What was the most nerve-racking idea you pursued in your writing?
They all have been nerve-racking. The Ür-book of nerve-racking is Jane: A Murder about my aunt’s murder. That book took eight years for me to make peace with the fact I was writing it. That book is a book that taught me about the bad idea. Every day, I would kind of come home from a movie or the library and I was like, I shouldn’t do it, I don’t like it, it’s scaring me. And then I would go back and do it the next day. Sometimes it seemed like a good idea. Writing a book about the color blue seemed like a good idea and then I wrote it and it started to seem like a bad idea, given all the things that were flooding into me. I teach sometimes, and it’s really scary for young writers to just commit. Nothing really sounds good in the abstract: I’m going to write a book about heartbreak. Everyone is like, ugh, snore, tell me something I haven’t heard. It’s only in the writing of it that a book becomes interesting, because it has to be a good book.

You’ve talked about your books as accidental. Do you see books you write as fated?
I guess I do, which is silly because they’re fairly volitional. But often as you’re finishing with one question you have usually produced another, just the way that you extrude clay through a hole.
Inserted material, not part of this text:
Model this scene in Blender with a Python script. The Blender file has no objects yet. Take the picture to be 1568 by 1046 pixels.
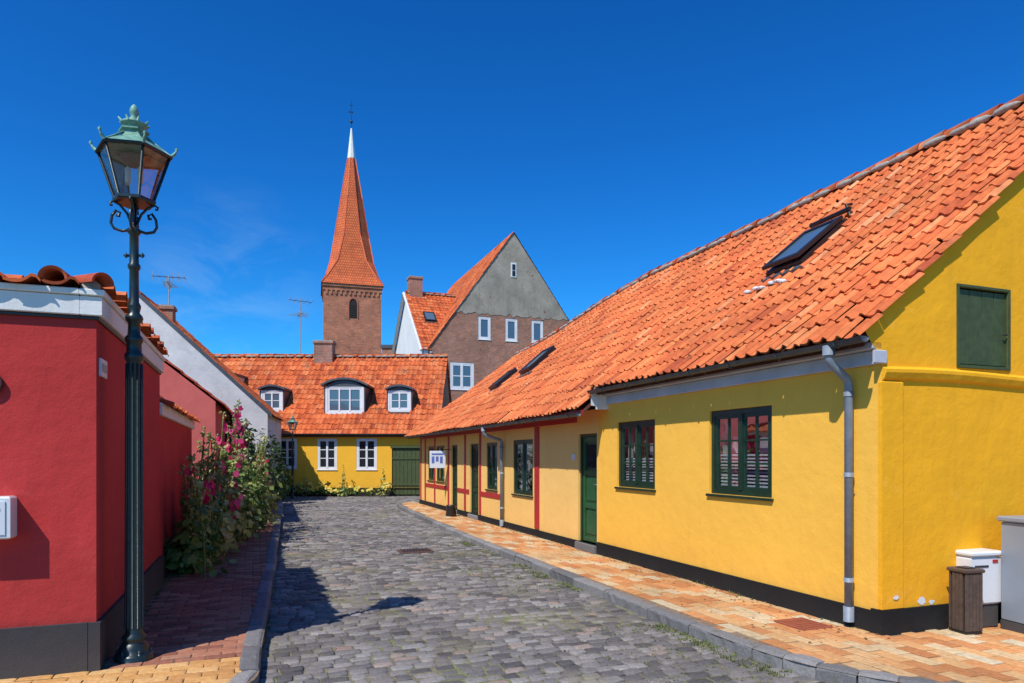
import bpy, math, random
from mathutils import Vector, noise as mnoise
random.seed(7)
R = random.random
def U(a,b): return a+(b-a)*random.random()
D = bpy.data
sc = bpy.context.scene
COL = sc.collection

# ------------------------------------------------------------ materials
def new_mat(name):
    m = D.materials.new(name); m.use_nodes = True
    nt = m.node_tree
    b = nt.nodes['Principled BSDF']
    return m, nt, b
def N(nt, t, **kw):
    n = nt.nodes.new(t)
    for k,v in kw.items(): setattr(n,k,v)
    return n
def L(nt,a,b): nt.links.new(a,b)
def mixc(nt, fac, a, b, mode='MIX'):
    n = nt.nodes.new('ShaderNodeMix'); n.data_type='RGBA'; n.blend_type=mode
    for sock,val in ((n.inputs[0],fac),(n.inputs[6],a),(n.inputs[7],b)):
        if hasattr(val,'links'): nt.links.new(val,sock)
        elif isinstance(val,(int,float)): sock.default_value = val
        else: sock.default_value = (*val[:3],1)
    return n.outputs[2]
def ramp(nt, src, stops):
    r = nt.nodes.new('ShaderNodeValToRGB')
    el = r.color_ramp.elements
    while len(el)<len(stops): el.new(.5)
    for e,(p,c) in zip(el,stops):
        e.position=p
        e.color = (c,c,c,1) if isinstance(c,(int,float)) else (*c,1)
    nt.links.new(src,r.inputs[0])
    return r.outputs[0]
def noise(nt, vec, scale, detail=4, rough=.55, dist=0):
    n = N(nt,'ShaderNodeTexNoise'); n.inputs['Scale'].default_value=scale
    n.inputs['Detail'].default_value=detail; n.inputs['Roughness'].default_value=rough
    n.inputs['Distortion'].default_value=dist
    if vec is not None: L(nt,vec,n.inputs['Vector'])
    return n.outputs['Fac']
def bump(nt, h, strength=.5, dist=.01, prev=None):
    b = N(nt,'ShaderNodeBump'); b.inputs['Strength'].default_value=strength; b.inputs['Distance'].default_value=dist
    L(nt,h,b.inputs['Height'])
    if prev is not None: L(nt,prev,b.inputs['Normal'])
    return b.outputs['Normal']
def pos(nt): return N(nt,'ShaderNodeNewGeometry').outputs['Position']

def stucco(name, col, var=.12, dirt=.35, dirt_h=.6, dirtcol=(.18,.13,.09), bs=.5, patch=None, streak=.18, chips=None):
    m,nt,b = new_mat(name)
    p = pos(nt)
    n1 = noise(nt,p,.9,5,.6); n2 = noise(nt,p,5,4,.55); n3 = noise(nt,p,70,3,.6)
    c = mixc(nt, ramp(nt,n1,[(.3,0.),(.7,1.)]), [x*(1-var) for x in col], [min(1,x*(1+var*.5)) for x in col])
    c = mixc(nt, ramp(nt,n2,[(.5,0.),(.75,.3)]), c, [x*(1-var*1.6) for x in col])
    if patch:
        n5 = noise(nt,p,1.7,6,.65,.4)
        c = mixc(nt, ramp(nt,n5,[(.60,0.),(.66,.55)]), c, patch)
    sx = N(nt,'ShaderNodeSeparateXYZ'); L(nt,p,sx.inputs[0])
    md = N(nt,'ShaderNodeMath',operation='MULTIPLY_ADD'); L(nt,n2,md.inputs[0]); md.inputs[1].default_value=-dirt_h*.9
    L(nt,sx.outputs[2],md.inputs[2])
    mr = N(nt,'ShaderNodeMapRange'); L(nt,md.outputs[0],mr.inputs[0]); mr.inputs[1].default_value=-.2; mr.inputs[2].default_value=dirt_h
    mr.inputs[3].default_value=dirt; mr.inputs[4].default_value=0
    c = mixc(nt, mr.outputs[0], c, dirtcol)
    mp = N(nt,'ShaderNodeMapping'); mp.inputs['Scale'].default_value=(5,5,.35); L(nt,p,mp.inputs[0])
    st = noise(nt,mp.outputs[0],1.5,4,.6)
    c = mixc(nt, ramp(nt,st,[(.55,0.),(.8,streak)]), c, [x*.7 for x in dirtcol], 'MIX')
    if chips:
        n6 = noise(nt,p,2.6,3,.5,.2)
        c = mixc(nt, ramp(nt,n6,[(.715,0.),(.725,.8)]), c, chips)
    L(nt,c,b.inputs['Base Color']); b.inputs['Roughness'].default_value=.88
    b.inputs['Specular IOR Level'].default_value=.15
    nb = bump(nt,n2,bs*.55,.028); nb = bump(nt,n3,bs*.5,.005,nb)
    L(nt,nb,b.inputs['Normal'])
    return m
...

You got your piece but you left this big bunch of shit and then you want to make something, you go back to what you left behind. In that way to me, it feels like a fated flow, because I don’t often invent. I don’t clear out everything and go, Oh, what in the whole world would I want to write about?

When people ask how long a book takes to write, it’s always a hard question. The Argonauts is 20 years of reading feminist and queer theory. When did I start writing it? I don’t know! It couldn’t exist. And with the color blue, I have been collecting blue things since I was 17. They feel fated to me in that way.
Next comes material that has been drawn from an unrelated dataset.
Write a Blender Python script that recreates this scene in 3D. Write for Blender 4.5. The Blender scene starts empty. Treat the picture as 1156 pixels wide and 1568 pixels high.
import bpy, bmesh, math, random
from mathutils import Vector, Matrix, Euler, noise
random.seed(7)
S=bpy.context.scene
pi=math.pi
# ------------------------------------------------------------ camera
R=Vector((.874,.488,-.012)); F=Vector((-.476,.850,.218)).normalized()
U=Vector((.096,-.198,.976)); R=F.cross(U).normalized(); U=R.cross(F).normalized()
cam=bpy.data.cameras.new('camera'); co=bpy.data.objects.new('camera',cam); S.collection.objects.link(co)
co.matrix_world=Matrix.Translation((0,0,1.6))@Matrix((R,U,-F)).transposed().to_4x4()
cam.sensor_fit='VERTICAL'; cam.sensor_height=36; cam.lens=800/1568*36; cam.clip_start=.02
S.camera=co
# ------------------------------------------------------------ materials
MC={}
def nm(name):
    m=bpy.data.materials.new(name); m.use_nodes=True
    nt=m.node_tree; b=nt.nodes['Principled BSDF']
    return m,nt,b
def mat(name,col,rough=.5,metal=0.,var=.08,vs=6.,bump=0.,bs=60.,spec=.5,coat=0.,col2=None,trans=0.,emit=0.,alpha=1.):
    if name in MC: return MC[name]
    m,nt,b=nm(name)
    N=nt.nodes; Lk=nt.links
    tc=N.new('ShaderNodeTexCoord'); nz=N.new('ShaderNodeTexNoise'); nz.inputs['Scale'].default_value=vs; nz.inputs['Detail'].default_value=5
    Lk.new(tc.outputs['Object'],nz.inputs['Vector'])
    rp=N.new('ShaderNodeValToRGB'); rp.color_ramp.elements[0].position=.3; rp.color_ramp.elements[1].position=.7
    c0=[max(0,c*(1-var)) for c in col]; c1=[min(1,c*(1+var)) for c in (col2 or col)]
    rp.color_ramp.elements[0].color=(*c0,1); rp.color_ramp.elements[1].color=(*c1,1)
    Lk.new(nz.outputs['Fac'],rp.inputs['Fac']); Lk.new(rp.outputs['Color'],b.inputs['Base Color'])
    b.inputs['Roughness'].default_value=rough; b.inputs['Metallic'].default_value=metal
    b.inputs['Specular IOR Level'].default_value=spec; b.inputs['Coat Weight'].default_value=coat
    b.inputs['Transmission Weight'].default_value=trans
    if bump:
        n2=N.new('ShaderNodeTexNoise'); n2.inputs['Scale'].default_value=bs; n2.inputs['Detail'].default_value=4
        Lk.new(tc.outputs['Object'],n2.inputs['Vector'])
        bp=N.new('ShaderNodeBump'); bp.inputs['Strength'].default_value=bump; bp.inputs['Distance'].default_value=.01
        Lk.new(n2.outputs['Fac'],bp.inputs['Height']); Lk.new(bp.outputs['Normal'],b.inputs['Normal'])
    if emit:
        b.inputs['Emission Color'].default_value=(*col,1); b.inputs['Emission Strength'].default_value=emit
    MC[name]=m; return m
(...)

Writing is writing, right? You have to write the words, but there is so much thought. I wouldn’t have been collecting blue things, if in the back of my mind I hadn’t had the question: What does beauty mean? What comfort do these blue things give me? That was a difficult question that I might have asked when I was 18, collecting blue glass. I amend that question over time, by the time you go to write, you probably have a lot of thoughts about it without knowing you have.
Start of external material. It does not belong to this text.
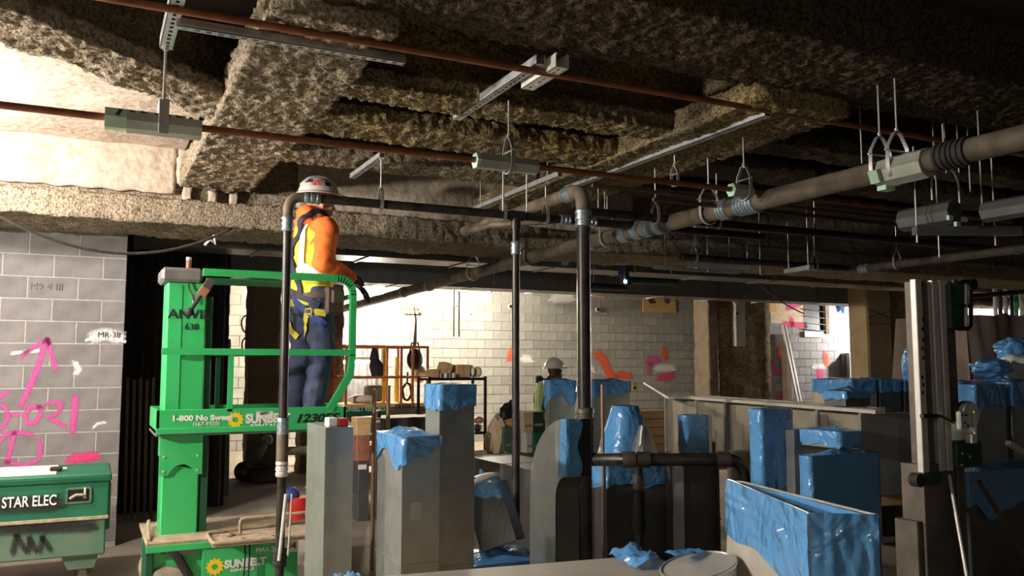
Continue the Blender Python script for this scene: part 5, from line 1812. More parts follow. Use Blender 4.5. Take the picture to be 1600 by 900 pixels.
# square-to-round transitions
def frustum(px, yb_, d, zt, w0, w1, h_, label, film, seed, mat='galv'):
    b = V(frz(px, d).x, bb8[2] + d, FZ)
    t = thing('transition_duct', label, 'duct', b)
    m = MB()
    n = 24
    for j in range(9):
        f = j / 8
        for i in range(n):
            a = 2 * math.pi * (i + .5) / n
            sq = 1 / max(abs(math.cos(a)), abs(math.sin(a)))
            r = (w0 * (1 - f) * sq + w1 * f * (sq * .4 + .6))
            m.v.append(b + V(math.cos(a) * r, math.sin(a) * r, h_ * f))
    for j in range(8):
        for i in range(n):
            m.f.append((j * n + i, j * n + (i + 1) % n, (j + 1) * n + (i + 1) % n, (j + 1) * n + i))
    m.f.append(tuple(8 * n + i for i in range(n)))
    m.f.append(tuple(range(n)))
    m.build('duct_body', mat, t, True)
    if film:
        g = MB()
        for j in range(8):
            f = 1 - film * j / 7
            for i in range(n):
                a = 2 * math.pi * (i + .5) / n
                sq = 1 / max(abs(math.cos(a)), abs(math.sin(a)))
                r = (w0 * (1 - f) * sq + w1 * f * (sq * .4 + .6)) + 0.012 + 0.02 * abs(noise.noise(V(math.cos(a) * 4, math.sin(a) * 4, j * .8 + seed)))
                g.v.append(b + V(math.cos(a) * r, math.sin(a) * r, h_ * f + (0.03 * noise.noise(V(a * 2, seed, j)) if j == 7 else 0)))
        for j in range(7):
            for i in range(n):
                g.f.append((j * n + i, j * n + (i + 1) % n, (j + 1) * n + (i + 1) % n, (j + 1) * n + i))
        g.f.append(tuple(range(n)))
        g.build('blue_film', 'film', t, 'all')
    return t


t8, bb8 = duct_px(915, 948, 1060, 728, 6.3, 'broad dark duct with blue film band standing under the header', film=0.16, seed=10, mat='galv_dark', wav=0.2, dep=0.55, puff=0.0)
FZ = bb8[4] + 0.012
def frz(px, dy): return pv(px, 720, bb8[2] + dy)
frustum(978, 0, 0.33, 0, 0.17, 0.08, 0.40, 'bell-shaped transition duct draped in shiny blue film', 0.95, 2)
frustum(1006, 0, 0.12, 0, 0.105, 0.028, 0.26, 'bare pyramid-shaped transition duct beside the film-draped one', 0, 3)
t, bb = duct_px(1064, 1072, 1106, 650, 6.95, 'short upright duct sleeved in dark blue film behind the header', film=0.3, seed=9, dep=0.1, puff=0.01)
duct_px(1064, 1068, 1124, 728, 6.3, 'narrow dark duct standing under the header beside the broad one', film=0, seed=11, mat='galv_dark', dep=0.22, seams=(0.5,))
a = pd(1115, 690, 6.2)
o = MB().cyl(V(a.x, a.y, 0), a, 0.012, n=10).build('conduit_stake', 'blackpipe'); tag(o, 'thin black conduit standing behind the header near its elbow', 'conduit')

# long duct lying on trestles with flat bars on top
A, B = pz(1040, 622, 1.33), pz(1345, 647, 1.33)
dn = (B - A).normalized(); sd = V(-dn.y, dn.x, 0)
t = thing('long_duct', 'long galvanised duct lying raised across the right middle', 'duct', V(((A + B) / 2).x, ((A + B) / 2).y, 0.83))
MB().obox(A + sd * 0.28 - V(0, 0, 0.24), B + sd * 0.28 - V(0, 0, 0.24), 0.54, 0.46).build('duct_body', 'raised_duct', t)
for f in (0.0, 0.22, 0.4, 0.62, 0.84, 1.0):
    p = A.lerp(B, f)
    MB().obox(p + sd * 0.28 - dn * 0.012 - V(0, 0, 0.24), p + sd * 0.28 + dn * 0.012 - V(0, 0, 0.24), 0.58, 0.49).build('flange', 'galv', t)
for f, lb in ((0.22, 'left'), (0.94, 'right')):
    p = A.lerp(B, f) + sd * 0.28
    tr = thing('trestle', 'dark trestle under the %s end of the long raised duct' % lb, 'trestle', V(p.x, p.y, 0))
    MB().obox(p + sd * 0.3 - V(0, 0, 0.53), p - sd * 0.3 - V(0, 0, 0.53), 0.08, 0.09).build('beam', 'wood', tr)
    for s in (-1, 1):
        for q_ in (-1, 1):
            MB().obox(p + sd * 0.26 * s + dn * 0.02 * q_ - V(0, 0, 0.57), V(p.x, p.y, 0) + sd * 0.3 * s + dn * 0.2 * q_, 0.04, 0.04).build('leg', 'wood', tr)
for k, off_ in enumerate((0.06, 0.16, 0.3)):
    o = MB().obox(A - dn * (0.1 - 0.1 * k) + sd * off_ + V(0, 0, 0.017 + 0.012 * k * 0), B + dn * (0.1 - 0.15 * k) + sd * off_ + V(0, 0, 0.017), 0.07, 0.022).build('flat_bar', 'galv_warm')
    tag(o, ('nearest', 'middle', 'farthest')[k] + ' of three long flat bars lying on the raised duct', 'bar')
p = A.lerp(B, 0.86) + sd * 0.17 + V(0, 0, 0.045)
box_duct(p.x - 0.1, p.x + 0.12, p.y - 0.1, p.y + 0.08, p.z - 0.012, p.z + 0.08, 'small film-wrapped fitting lying on the flat bars', film=0.05, seed=12, mat='galv_dark', name='duct_fitting')
p = pd(1040, 612, 8.2)
o = MB().obox(pz(1018, 598, 1.42), pz(1062, 622, 1.345), 0.2, 0.02).build('metal_offcut', 'galv_warm'); tag(o, 'bent sheet offcut leaning on the end of the raised duct', 'offcut')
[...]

With The Art of Cruelty and also Jane and The Red Parts, you often write about things that could be called “shocking,” but you don’t seem to want to shock or turn people away. Do you ​aim to be inclusive​ with your writing​?
I don’t think about aim very much, so it doesn’t matter to me. People can be included or excluded. Some people might think my writing is really pornographic or sexual. People might think I’m incredibly reticent or prudish. I tend to surround myself with fairly extreme people; I enjoy them. I am often quite surprised if something seems shocking to people, which sounds coy. I really don’t mean it to be; it’s just the truth. So I think it’s because of all those gradations of things, and because of subjectivity and response, depending on people’s life experience, it would be a fool of an errand to include or exclude, because you are already trying to determine who might come to the party. And I think you just present the party and people can do what they want with it.

What a hostess attitude! I will take that metaphor as a literal guidance.
Eileen Myles was my teacher — she always talks about poems as parties and it really got under my skin. I think it’s a lovely way of thinking. This is not what you’re getting at per se, but there was a salon at Barnard that was done last year on The Argonauts. The opening conversation, which I thought was really interesting, was: Is there a place for black maternity within The Argonauts? I think about that question: How do you construct something that stays true to its autobiographical experience, in this case, but it feels spacious, so other experiences that don’t match it exactly aren’t getting warning signs that the party is closed? I am really fascinated by it. My partner Harry has a tattoo that says — it’s from Édouard Glissant — on one arm it says, “Our boats are open”; on the other it says, “and we sail them for everyone.” It’s something we talk about a lot. How to make something very specific and very granular and very idiosyncratic, that somehow feels like an open boat? It’s kind of a great mystery.